Winamac Park Board Updates Residents on Pool Grant Application

Rendering of rebuilt Winamac pool.

The Winamac Park Board is moving ahead with a grant application for the town’s swimming pool rebuilding project. The town’s applying for up to $200,000 in matching money from the federal Land and Water Conservation Fund through the Indiana Department of Natural Resources. Before turning in the grant application, the park board held a public hearing Monday to give residents a chance to weigh in on the project.

The new pool is expected to cost between $500,000 and $600,000. So far, $143,000 has been raised in a fund at the Community Foundation of Pulaski County, while the Town of Winamac has pledged another $150,000.

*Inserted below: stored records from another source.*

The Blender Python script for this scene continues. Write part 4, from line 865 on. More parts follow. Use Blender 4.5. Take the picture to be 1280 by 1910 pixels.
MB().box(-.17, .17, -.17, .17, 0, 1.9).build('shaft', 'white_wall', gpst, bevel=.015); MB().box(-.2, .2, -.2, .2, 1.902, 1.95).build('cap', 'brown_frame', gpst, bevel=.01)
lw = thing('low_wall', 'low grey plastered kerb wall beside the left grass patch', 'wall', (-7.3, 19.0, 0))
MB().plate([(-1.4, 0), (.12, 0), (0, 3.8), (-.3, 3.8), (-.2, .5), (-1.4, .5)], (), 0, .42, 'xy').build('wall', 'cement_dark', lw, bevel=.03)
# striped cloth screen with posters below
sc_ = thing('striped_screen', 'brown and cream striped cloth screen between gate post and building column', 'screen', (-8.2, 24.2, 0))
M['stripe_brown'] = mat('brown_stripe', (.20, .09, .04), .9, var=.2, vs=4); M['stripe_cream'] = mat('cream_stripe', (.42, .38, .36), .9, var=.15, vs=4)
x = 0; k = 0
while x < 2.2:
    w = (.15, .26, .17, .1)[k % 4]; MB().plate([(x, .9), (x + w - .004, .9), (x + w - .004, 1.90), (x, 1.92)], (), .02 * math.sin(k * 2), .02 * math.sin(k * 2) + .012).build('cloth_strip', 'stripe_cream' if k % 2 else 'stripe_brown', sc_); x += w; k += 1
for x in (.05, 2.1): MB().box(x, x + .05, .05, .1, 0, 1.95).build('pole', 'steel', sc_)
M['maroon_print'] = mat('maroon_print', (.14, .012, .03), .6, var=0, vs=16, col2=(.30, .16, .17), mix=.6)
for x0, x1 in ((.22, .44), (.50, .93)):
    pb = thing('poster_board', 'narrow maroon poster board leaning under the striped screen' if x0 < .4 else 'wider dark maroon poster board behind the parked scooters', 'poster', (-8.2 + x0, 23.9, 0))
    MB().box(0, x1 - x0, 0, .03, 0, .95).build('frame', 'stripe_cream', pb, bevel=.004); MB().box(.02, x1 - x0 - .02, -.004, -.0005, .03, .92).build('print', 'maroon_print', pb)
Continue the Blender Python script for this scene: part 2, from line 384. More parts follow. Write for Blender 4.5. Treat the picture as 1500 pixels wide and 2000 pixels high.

Board members said they’ve been under a tight schedule to get the grant application in by the June 1 deadline, since the board just became eligible to apply for grants recently. On top of that, board member Pat Bawcum said there are a lot of federal requirements the project must comply with, such as the Americans with Disabilities Act. “That’s going to be a big, big, big issue, and also, the building that you’re attaching it to isn’t compliant,” she explained. “So don’t get discouraged if it doesn’t go through the first time because there’s some things we just don’t have any control over right now. But at least they can tell us where we are deficient, and we can work to fix those deficiencies and move on with the process and reapply again.”

But Board President Courtney Poor said it would be safer to get the grant this year, if possible. “There is no guarantee about the next cycle. You do need to know that,” he said. “That’s why we’re trying to jam this into such a short period of time because no one knows what type of cuts that we might have coming from Washington to the DNR. Maybe there will be none. Doubt that.”

The park board will be notified by August whether they’ve been selected for the grant, but board member Brad Zellers said it would still be a while before the pool is built. “It’s a long process,” he said. “Even if you get the grant in August, it’s 18 months from that point, so it doesn’t happen overnight by any means. The actual building part of the pool is a couple months at the most. It’s not that big of a process.”

Poor added that Pulaski County Community Development Commission Executive Director Nathan Origer has offered to help the town with the application.